▶ [TASK STATEMENT]: Retype precisely the section of the data that starts at the line containing "knob(670,462,12.0,(.40,.40,.36),.35,.35,.5,6,'pink and blue" and runs to its final line, ends included.

#####

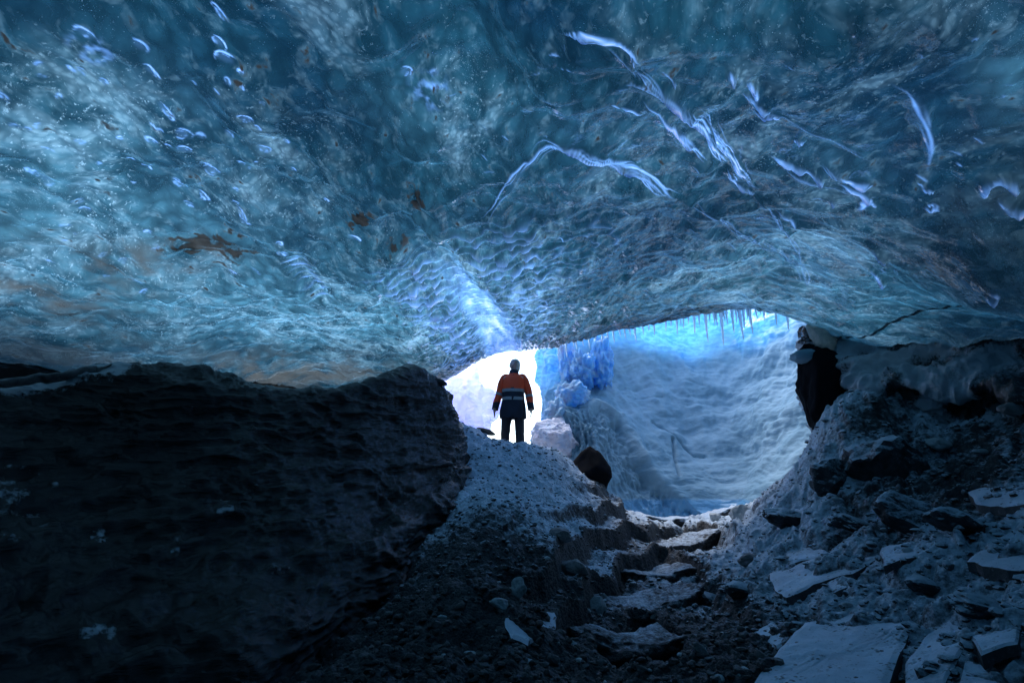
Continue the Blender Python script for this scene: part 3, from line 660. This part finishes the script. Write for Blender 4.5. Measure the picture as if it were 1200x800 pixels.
# ------------------------------------------------------------------ lumps / stones
def lump(name, c, r, mat, seed=0, sub=4, amp=.25, freq=1.2, flat=0.0, rot=0.0, attrs=None, facet=.0, tilt=0):
    bm = bmesh.new(); bmesh.ops.create_icosphere(bm, subdivisions=sub, radius=1)
    V = np.array([v.co[:] for v in bm.verts]); F = np.array([[v.index for v in f.verts] for f in bm.faces]); bm.free()
    if facet:
        g = np.random.default_rng(seed+50); N = g.normal(size=(14, 3)); N /= np.linalg.norm(N, axis=1)[:, None]; dd = .62+.3*g.random(14)
        m = (V@N.T)/dd; V = V/np.maximum(1, m.max(1)[:, None])**facet
    V = V*(1+amp*fbm(V*freq+seed*3.7, 4)[:, None])
    V = V*np.array(r); ca, sa = math.cos(rot), math.sin(rot)
    V = V@np.array([[ca, sa, 0], [-sa, ca, 0], [0, 0, 1]])
    ct, s_t = math.cos(tilt), math.sin(tilt); V = V@np.array([[ct, 0, -s_t], [0, 1, 0], [s_t, 0, ct]])
    at = {k: np.full(len(V), v) for k, v in (attrs or {}).items()}
    o = mesh_obj(name, V, F, mat, attrs=at); o.location = tuple(c); return o

# outside ice forms seen through the opening
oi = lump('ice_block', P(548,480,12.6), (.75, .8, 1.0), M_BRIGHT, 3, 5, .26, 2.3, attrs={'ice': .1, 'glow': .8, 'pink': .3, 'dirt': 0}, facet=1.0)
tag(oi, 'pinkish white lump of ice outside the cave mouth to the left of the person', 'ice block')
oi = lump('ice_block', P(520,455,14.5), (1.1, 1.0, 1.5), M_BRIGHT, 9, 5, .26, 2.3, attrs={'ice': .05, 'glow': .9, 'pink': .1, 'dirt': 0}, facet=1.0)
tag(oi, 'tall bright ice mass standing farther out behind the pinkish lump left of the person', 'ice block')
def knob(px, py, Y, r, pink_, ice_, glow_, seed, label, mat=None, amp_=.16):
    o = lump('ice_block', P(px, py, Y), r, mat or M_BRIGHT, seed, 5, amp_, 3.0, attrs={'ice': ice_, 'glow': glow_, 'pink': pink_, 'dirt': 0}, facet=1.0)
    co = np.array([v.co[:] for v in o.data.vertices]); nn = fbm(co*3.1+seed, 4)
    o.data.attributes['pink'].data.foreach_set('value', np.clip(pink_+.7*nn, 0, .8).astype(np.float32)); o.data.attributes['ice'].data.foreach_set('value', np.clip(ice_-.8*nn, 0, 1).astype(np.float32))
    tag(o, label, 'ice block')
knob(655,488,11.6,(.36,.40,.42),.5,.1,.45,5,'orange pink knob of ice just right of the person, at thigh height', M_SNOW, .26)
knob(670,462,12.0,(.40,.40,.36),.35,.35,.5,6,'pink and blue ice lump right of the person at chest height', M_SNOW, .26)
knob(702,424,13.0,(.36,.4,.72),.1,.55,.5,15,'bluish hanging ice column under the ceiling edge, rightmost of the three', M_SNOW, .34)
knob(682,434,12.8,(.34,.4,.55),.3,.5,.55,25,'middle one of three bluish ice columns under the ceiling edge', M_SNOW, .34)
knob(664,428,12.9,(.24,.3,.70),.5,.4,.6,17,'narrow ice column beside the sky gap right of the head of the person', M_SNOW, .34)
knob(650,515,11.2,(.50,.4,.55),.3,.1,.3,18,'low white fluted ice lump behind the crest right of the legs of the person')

bd = lump('boulder', P(974,464,7.2), (.56, .45, .76), M_PEAK, 21, 5, .18, 1.2, facet=.9)
tag(bd, 'black angular boulder with a snow cap where the snow bank meets the right wall', 'boulder')
sl = lump('snow_cap', P(948,418,7.15), (.24, .2, .10), M_SNOW, 22, 4, .15, 1.3, attrs={'ice': 0, 'glow': .1, 'pink': 0, 'dirt': 0})
tag(sl, 'small white snow cap lying on top of the black boulder', 'snow')
bd = lump('boulder', P(693,555,9.35), (.44, .35, .48), M_PEAK, 34, 4, .12, 1.1, facet=1.0)
for v in bd.data.vertices: k_ = 1-.62*max(0, v.co.z/.6); v.co.x *= k_; v.co.y *= k_
tag(bd, 'dark peaked boulder on the crest right of the person, against the snow', 'boulder')

# pale standing ice fin beside the lip
fin = [(945,381),(955,377),(968,384),(980,395),(992,408),(985,416),(965,418),(957,410),(952,398)]
bm = bmesh.new(); fr_ = [bm.verts.new(P(a, b, 7.15)) for a, b in fin]; cc = P(966,398,6.95)
cv = bm.verts.new(cc); bk = [bm.verts.new(P(a, b, 7.5)) for a, b in fin]
for i in range(len(fin)):
    j = (i+1) % len(fin); bm.faces.new((cv, fr_[i], fr_[j])); bm.faces.new((fr_[j], fr_[i], bk[i], bk[j]))
bmesh.ops.triangulate(bm, faces=bm.faces[:]); bmesh.ops.subdivide_edges(bm, edges=bm.edges[:], cuts=3, use_grid_fill=True)
for v in bm.verts:
    nn = fbm(np.array([v.co[:]])*7, 3)[0]; v.co += Vector((0, -.05*nn, .03*nn))
bmesh.ops.recalc_face_normals(bm, faces=bm.faces[:])
fo = bm_obj('ice_fin', bm, M_FIN); tag(fo, 'pale glassy ice fin lit cream white beside the right end of the opening', 'ice fin')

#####

▶ [COMPLETE OUTPUT]:
knob(670,462,12.0,(.40,.40,.36),.35,.35,.5,6,'pink and blue ice lump right of the person at chest height', M_SNOW, .26)
knob(702,424,13.0,(.36,.4,.72),.1,.55,.5,15,'bluish hanging ice column under the ceiling edge, rightmost of the three', M_SNOW, .34)
knob(682,434,12.8,(.34,.4,.55),.3,.5,.55,25,'middle one of three bluish ice columns under the ceiling edge', M_SNOW, .34)
knob(664,428,12.9,(.24,.3,.70),.5,.4,.6,17,'narrow ice column beside the sky gap right of the head of the person', M_SNOW, .34)
knob(650,515,11.2,(.50,.4,.55),.3,.1,.3,18,'low white fluted ice lump behind the crest right of the legs of the person')

bd = lump('boulder', P(974,464,7.2), (.56, .45, .76), M_PEAK, 21, 5, .18, 1.2, facet=.9)
tag(bd, 'black angular boulder with a snow cap where the snow bank meets the right wall', 'boulder')
sl = lump('snow_cap', P(948,418,7.15), (.24, .2, .10), M_SNOW, 22, 4, .15, 1.3, attrs={'ice': 0, 'glow': .1, 'pink': 0, 'dirt': 0})
tag(sl, 'small white snow cap lying on top of the black boulder', 'snow')
bd = lump('boulder', P(693,555,9.35), (.44, .35, .48), M_PEAK, 34, 4, .12, 1.1, facet=1.0)
for v in bd.data.vertices: k_ = 1-.62*max(0, v.co.z/.6); v.co.x *= k_; v.co.y *= k_
tag(bd, 'dark peaked boulder on the crest right of the person, against the snow', 'boulder')

# pale standing ice fin beside the lip
fin = [(945,381),(955,377),(968,384),(980,395),(992,408),(985,416),(965,418),(957,410),(952,398)]
bm = bmesh.new(); fr_ = [bm.verts.new(P(a, b, 7.15)) for a, b in fin]; cc = P(966,398,6.95)
cv = bm.verts.new(cc); bk = [bm.verts.new(P(a, b, 7.5)) for a, b in fin]
for i in range(len(fin)):
    j = (i+1) % len(fin); bm.faces.new((cv, fr_[i], fr_[j])); bm.faces.new((fr_[j], fr_[i], bk[i], bk[j]))
bmesh.ops.triangulate(bm, faces=bm.faces[:]); bmesh.ops.subdivide_edges(bm, edges=bm.edges[:], cuts=3, use_grid_fill=True)
for v in bm.verts:
    nn = fbm(np.array([v.co[:]])*7, 3)[0]; v.co += Vector((0, -.05*nn, .03*nn))
bmesh.ops.recalc_face_normals(bm, faces=bm.faces[:])
fo = bm_obj('ice_fin', bm, M_FIN); tag(fo, 'pale glassy ice fin lit cream white beside the right end of the opening', 'ice fin')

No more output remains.